The three-tier distribution system (Maker – Distributor – Retailer) goes back to the repeal of Prohibition in the United States in 1933.  The states were put in charge of the laws around distribution of alcohol, but the states and the federal governmentwere mostly concerned about collecting taxes.  Most states have outlawed the ownership of the entire chain of distribution to make sure there are clear demarcation points where they can collect, except in some special cases like brewpubs.

Winery or Importer –  The production of the product happens here and ends with the cases of wine being placed on a loading dock, at which point the ownership changes to the distributor.  The wine is sold quite inexpensively (compared to a wine list price) to the distributors with typical gross margins for a higher end winery being around 50-60% over costs, according to Silicon Valley Bank.  Wineries love to have people come to the estate and buy wine directly, because they make the profit of the entire distribution chain.

Importers are like wineries from the point of view of distribution.  They are usually identifying great wines outside the United States and taking the risk to import that wine.  They will commit to container loads of wine with the view of selling them to distribution.  Most specialize in a particular area of the world, perhaps Italy or Australia or Chile.  The gross margins of a typical importer are around 30%.

Distributor –  Because the liquor laws vary by state, the distributors are state by state as well, including some counties that take the role of the distributor and take not only the taxes on the wine, but the margin of the distributor.  The distributors will commit to producers and importers to take their wine and sell it to restaurants and retailers in their served areas.  This means skilled sales people with deep wine knowledge and the willingness to provide samples and tasting as part of the sales process.  They are also on the hook if a bottle is corked and the retailer returns the bottle and hold a significant amount if inventory in a temperature controlled warehouse.  Typical distributor gross margins are around 30% for the distributor.

Retailer – The bottle finally arrives at the retailer, ready for you to purchase.  The retailer has the physical location for your purchase, although over time wine laws are being rationalized and internet marketers are coming into play like most markets.  They hold inventory, have trained staff, light, insure and maintain temperature for their inventory until you purchase.  Typical gross margins are a little higher here, at 40%, but costs are higher too. There are a few mega-retailers that buy massive quantities at excellent prices and operate on somewhat lower margins like Total Wine and Costco.

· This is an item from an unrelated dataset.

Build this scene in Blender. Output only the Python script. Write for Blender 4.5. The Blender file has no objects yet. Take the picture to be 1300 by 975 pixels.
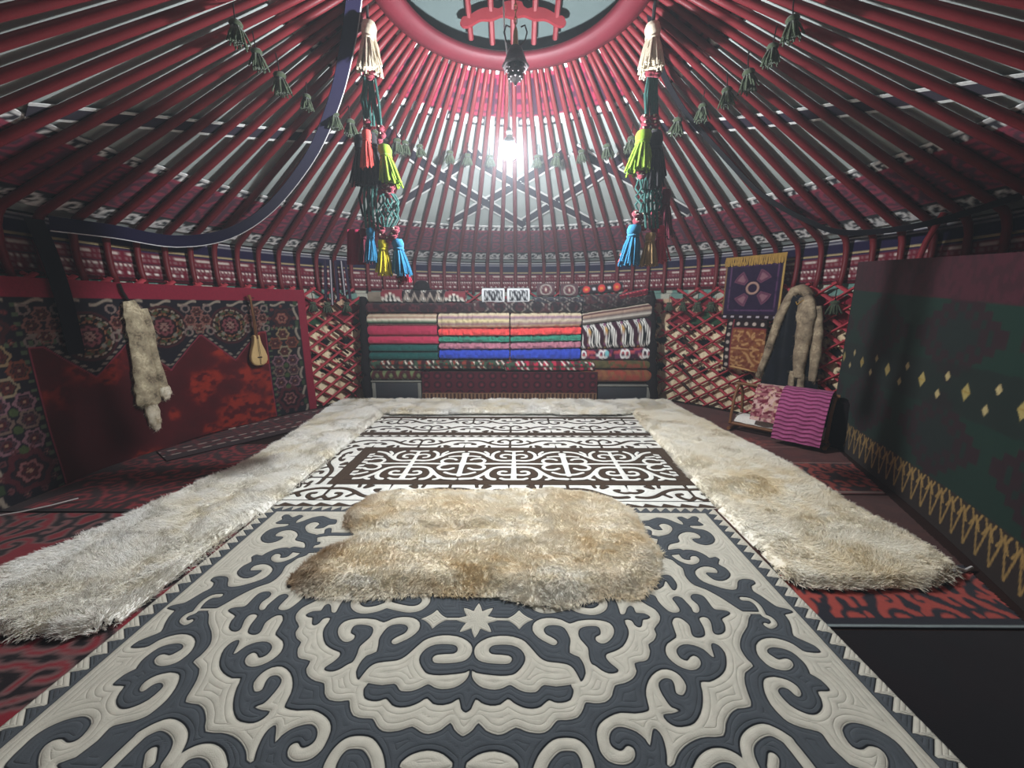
import bpy, bmesh, math, random
import numpy as np
from mathutils import Vector, Matrix
rnd=random.Random(7); rng=np.random.default_rng(7)
scene=bpy.context.scene; COL=scene.collection
PI=math.pi
# ---------------------------------------------------------------- camera
F_PX=490.0; PITCH=math.atan(98.5/490.0); CAM_H=1.4; YAW=math.atan(4*math.cos(PITCH)/490.0)
cd=bpy.data.cameras.new('camera'); cam=bpy.data.objects.new('camera',cd); COL.objects.link(cam)
cd.sensor_fit='HORIZONTAL'; cd.sensor_width=36; cd.lens=F_PX/1300*36; cd.clip_start=.02
cam.location=(0,0,CAM_H); cam.rotation_euler=(PI/2-PITCH,0,YAW); scene.camera=cam
CX,CY=-0.02,2.9          # the yurt's centre
RW=3.72                  # radius of the lattice
def ray(x,y):
    u=(x-650)/F_PX; v=(487.5-y)/F_PX
    dx=u; dy=math.cos(PITCH)+v*math.sin(PITCH); dz=-math.sin(PITCH)+v*math.cos(PITCH)
    c,s=math.cos(YAW),math.sin(YAW)
    return np.array([dx*c-dy*s,dx*s+dy*c,dz])
def at(x,y,Y):
    d=ray(x,y); return d*(Y/d[1])+np.array([0,0,CAM_H])
def cyl(ang,r,z):        # ang in degrees from straight ahead, clockwise seen from above
    a=math.radians(ang); return np.array([CX+r*math.sin(a),CY+r*math.cos(a),z])
def cone_z(r): return 2.1+(3.66-r)*.4818
# ---------------------------------------------------------------- objects
def tag(o,label=None,cat=None,group=None,kind=None):
    if label: o['label']=label
    if cat: o['category']=cat
    if group: o['group']=group
    if kind: o['kind']=kind
    return o
def empty(name,loc=(0,0,0),**k):
    o=bpy.data.objects.new(name,None); COL.objects.link(o); o.location=loc; o.empty_display_size=.1
    return tag(o,**k)
def link(name,me,mat,parent=None,**k):
    o=bpy.data.objects.new(name,me); COL.objects.link(o)
    if mat is not None: me.materials.append(mat)
    if parent is not None:
        o.parent=parent; o.matrix_parent_inverse=Matrix.Translation(-Vector(parent.location))
    return tag(o,**k)
def mesh(name,V,Fq,smooth=True,cols=None):
    V=np.asarray(V,np.float32); me=bpy.data.meshes.new(name)
    if isinstance(Fq,np.ndarray):
        n=Fq.shape[1]; m=len(Fq)
        me.vertices.add(len(V)); me.vertices.foreach_set('co',V.ravel())
        me.loops.add(m*n); me.loops.foreach_set('vertex_index',Fq.astype(np.int32).ravel())
        me.polygons.add(m); me.polygons.foreach_set('loop_start',np.arange(m,dtype=np.int32)*n)
        me.polygons.foreach_set('use_smooth',np.full(m,smooth))
        me.update(calc_edges=True); me.validate()
    else:
        me.from_pydata([tuple(map(float,v)) for v in V],[],Fq)
        me.polygons.foreach_set('use_smooth',np.full(len(me.polygons),smooth)); me.update()
    if cols is not None:
        a=me.attributes.new('Col','FLOAT_COLOR','POINT')
        c=np.ones((len(V),4),np.float32); c[:,:3]=cols; a.data.foreach_set('color',c.ravel())
    return me
class MB:                # collects tubes, boxes and turned shapes into ONE mesh
    def __init__(s): s.V=[]; s.F=[]
    def add(s,V,F):
        b=len(s.V); s.V+= [tuple(map(float,v)) for v in V]; s.F+=[tuple(i+b for i in f) for f in F]
    def tube(s,P,r,n=8,cap=True,flat=None):
        P=[Vector(p) for p in P]; m=len(P); R=[r]*m if np.isscalar(r) else list(r)
        V=[];F=[]; up=None
        for i,p in enumerate(P):
            t=(P[min(i+1,m-1)]-P[max(i-1,0)]).normalized()
            if up is None:
                up=Vector((0,0,1)) if abs(t.z)<.9 else Vector((1,0,0))
            x=t.cross(up)
            if x.length<1e-6: x=t.cross(Vector((.3,1,.2)))
            x.normalize(); y=x.cross(t).normalized(); up=y
            for k in range(n):
                a=2*PI*k/n; fl=1 if flat is None else flat
                V.append(p+x*math.cos(a)*R[i]+y*math.sin(a)*R[i]*fl)
        for i in range(m-1):
            for k in range(n):
                F.append((i*n+k,i*n+(k+1)%n,(i+1)*n+(k+1)%n,(i+1)*n+k))
        if cap: F+= [tuple(range(n-1,-1,-1)),tuple((m-1)*n+k for k in range(n))]
        s.add(V,F); return s
    def lathe(s,prof,c=(0,0,0),n=16):
        V=[];F=[];m=len(prof)
        for r,z in prof:
            for k in range(n): V.append((c[0]+r*math.cos(2*PI*k/n),c[1]+r*math.sin(2*PI*k/n),c[2]+z))
        for i in range(m-1):
            for k in range(n): F.append((i*n+k,i*n+(k+1)%n,(i+1)*n+(k+1)%n,(i+1)*n+k))
        F+=[tuple(range(n-1,-1,-1)),tuple((m-1)*n+k for k in range(n))]
        s.add(V,F); return s
    def box(s,c,size,rz=0,bev=.006,M=None):
        bm=bmesh.new(); bmesh.ops.create_cube(bm,size=1)
        for v in bm.verts: v.co=Vector((v.co.x*size[0],v.co.y*size[1],v.co.z*size[2]))
        if bev: bmesh.ops.bevel(bm,geom=bm.edges[:],offset=bev,segments=2,affect='EDGES',profile=.5)
        T=M if M is not None else Matrix.Translation(Vector(c))@Matrix.Rotation(rz,4,'Z')
        bm.verts.index_update()
        s.add([T@v.co for v in bm.verts],[tuple(v.index for v in f.verts) for f in bm.faces]); bm.free(); return s
    def ball(s,c,r,n=10,sc=(1,1,1)):
        prof=[]; V=[];F=[]
        m=n//2+1
        for i in range(m):
            a=PI*i/(m-1)
            for k in range(n):
                b=2*PI*k/n; V.append((c[0]+r*sc[0]*math.sin(a)*math.cos(b),c[1]+r*sc[1]*math.sin(a)*math.sin(b),c[2]+r*sc[2]*math.cos(a)))
        for i in range(m-1):
            for k in range(n): F.append((i*n+k,(i+1)*n+k,(i+1)*n+(k+1)%n,i*n+(k+1)%n))
        s.add(V,F); return s
    def build(s,name,mat,parent=None,smooth=True,**k):
        me=mesh(name,s.V,s.F,smooth)
        if smooth:
            try: me.set_sharp_from_angle(angle=math.radians(50))
            except Exception: pass
        return link(name,me,mat,parent,**k)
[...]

Restaurant – If your wine doesn’t go to a retailer, it might go to a restaurant and appear on the wine list.  This is the most expensive place to purchase a bottle of wine, but it’s a great place to try something new.  The normal rule of thumb for a restaurant is triple their purchase price to set the wine list price.  If they buy it for $30, it might be $90 on the wine list, or a 66% gross margin, although some restaurants are little more moderate with their mark-ups.  This is designed to cover the staff, storage, training, glassware and a decent profit.  In a prior article, I discussed how the wine program can be the reason a great restaurant is profitable.  If the bottle is sold by the glass, perhaps at the bar, the rule of thumb is that the glass costs what the bottle does.  This assumes 6 healthy pours per bottle.

Adding it Up

Let’s take a bottle of wine that appears on a wine list at $100 and see what everyone in the chain received.  The distributor sold that bottle to the restaurant for around $35.  They purchased the wine from the winery at around $25 and the cost to product the bottle would be $12-15.  Yeah, it seems expensive, but the perfect bottle of wine at the right moment, can’t be beat.